DATA:
>> Start

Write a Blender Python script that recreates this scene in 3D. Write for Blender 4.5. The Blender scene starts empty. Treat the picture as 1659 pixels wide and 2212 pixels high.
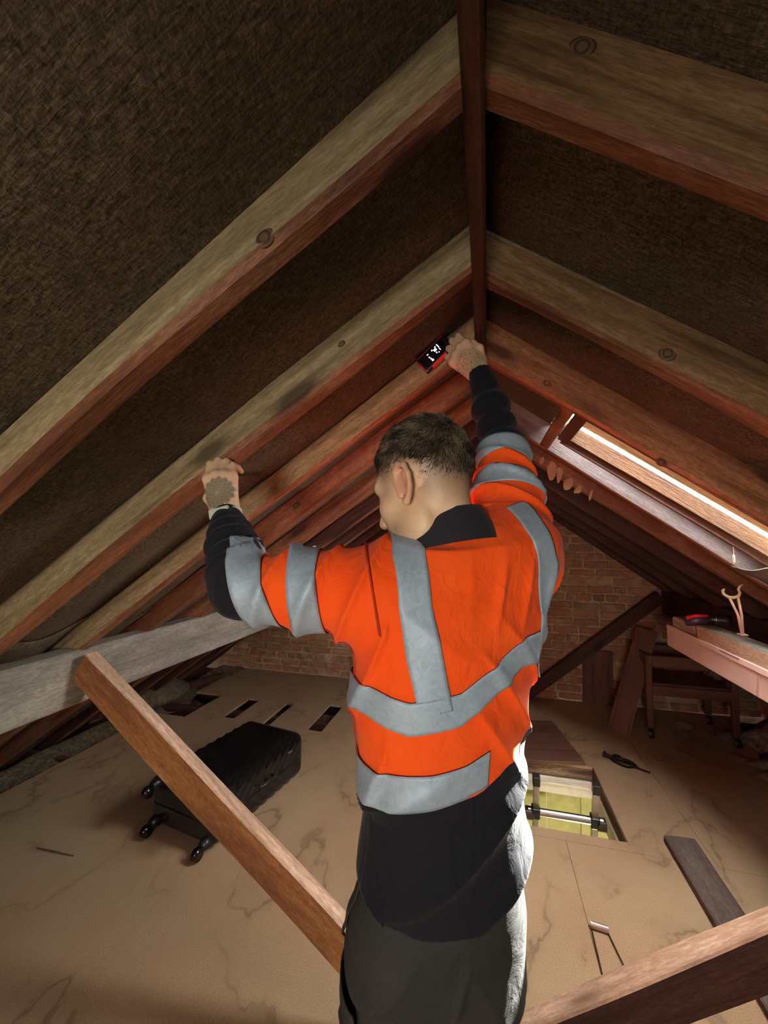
import bpy, bmesh, math, random
import numpy as np
from mathutils import Vector, Matrix, Quaternion
from mathutils.bvhtree import BVHTree

random.seed(7); np.random.seed(7)
SC = bpy.context.scene
COL = SC.collection
R = math.radians

# ------------------------------------------------------------------ camera
FPX = 872.0
cam_d = bpy.data.cameras.new('camera'); cam = bpy.data.objects.new('camera', cam_d); COL.objects.link(cam)
cam_d.sensor_fit = 'VERTICAL'; cam_d.sensor_height = 36.0; cam_d.lens = 36.0*FPX/2212.0
cam_d.clip_start = 0.02
EYE = 1.45
yaw, pit, rol = R(14.23), R(3.81), R(0.6)
fw = Vector((-math.sin(yaw)*math.cos(pit), math.cos(yaw)*math.cos(pit), math.sin(pit)))
rt = Vector((math.cos(yaw), math.sin(yaw), 0)); up = rt.cross(fw)
rt, up = math.cos(rol)*rt+math.sin(rol)*up, -math.sin(rol)*rt+math.cos(rol)*up
cam.matrix_world = Matrix(((rt.x, up.x, -fw.x, 0), (rt.y, up.y, -fw.y, 0), (rt.z, up.z, -fw.z, EYE), (0, 0, 0, 1)))
SC.camera = cam

# ------------------------------------------------------------------ light and exposure
SC.view_settings.view_transform = 'Standard'
SC.view_settings.look = 'None'
SC.view_settings.gamma = 1.0
SC.view_settings.use_curve_mapping = False
SC.view_settings.exposure = 0.0
W = bpy.data.worlds.new('overcast_sky'); SC.world = W; W.use_nodes = True
bgn = W.node_tree.nodes['Background']
bgn.inputs[0].default_value = (1.0, 0.97, 0.93, 1); bgn.inputs[1].default_value = 42.0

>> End

EXERCISE: Reproduce all of the data exactly; the pictures do not belong in the copy.

EXERCISE RESPONSE:
Write a Blender Python script that recreates this scene in 3D. Write for Blender 4.5. The Blender scene starts empty. Treat the picture as 1659 pixels wide and 2212 pixels high.
import bpy, bmesh, math, random
import numpy as np
from mathutils import Vector, Matrix, Quaternion
from mathutils.bvhtree import BVHTree

random.seed(7); np.random.seed(7)
SC = bpy.context.scene
COL = SC.collection
R = math.radians

# ------------------------------------------------------------------ camera
FPX = 872.0
cam_d = bpy.data.cameras.new('camera'); cam = bpy.data.objects.new('camera', cam_d); COL.objects.link(cam)
cam_d.sensor_fit = 'VERTICAL'; cam_d.sensor_height = 36.0; cam_d.lens = 36.0*FPX/2212.0
cam_d.clip_start = 0.02
EYE = 1.45
yaw, pit, rol = R(14.23), R(3.81), R(0.6)
fw = Vector((-math.sin(yaw)*math.cos(pit), math.cos(yaw)*math.cos(pit), math.sin(pit)))
rt = Vector((math.cos(yaw), math.sin(yaw), 0)); up = rt.cross(fw)
rt, up = math.cos(rol)*rt+math.sin(rol)*up, -math.sin(rol)*rt+math.cos(rol)*up
cam.matrix_world = Matrix(((rt.x, up.x, -fw.x, 0), (rt.y, up.y, -fw.y, 0), (rt.z, up.z, -fw.z, EYE), (0, 0, 0, 1)))
SC.camera = cam

# ------------------------------------------------------------------ light and exposure
SC.view_settings.view_transform = 'Standard'
SC.view_settings.look = 'None'
SC.view_settings.gamma = 1.0
SC.view_settings.use_curve_mapping = False
SC.view_settings.exposure = 0.0
W = bpy.data.worlds.new('overcast_sky'); SC.world = W; W.use_nodes = True
bgn = W.node_tree.nodes['Background']
bgn.inputs[0].default_value = (1.0, 0.97, 0.93, 1); bgn.inputs[1].default_value = 42.0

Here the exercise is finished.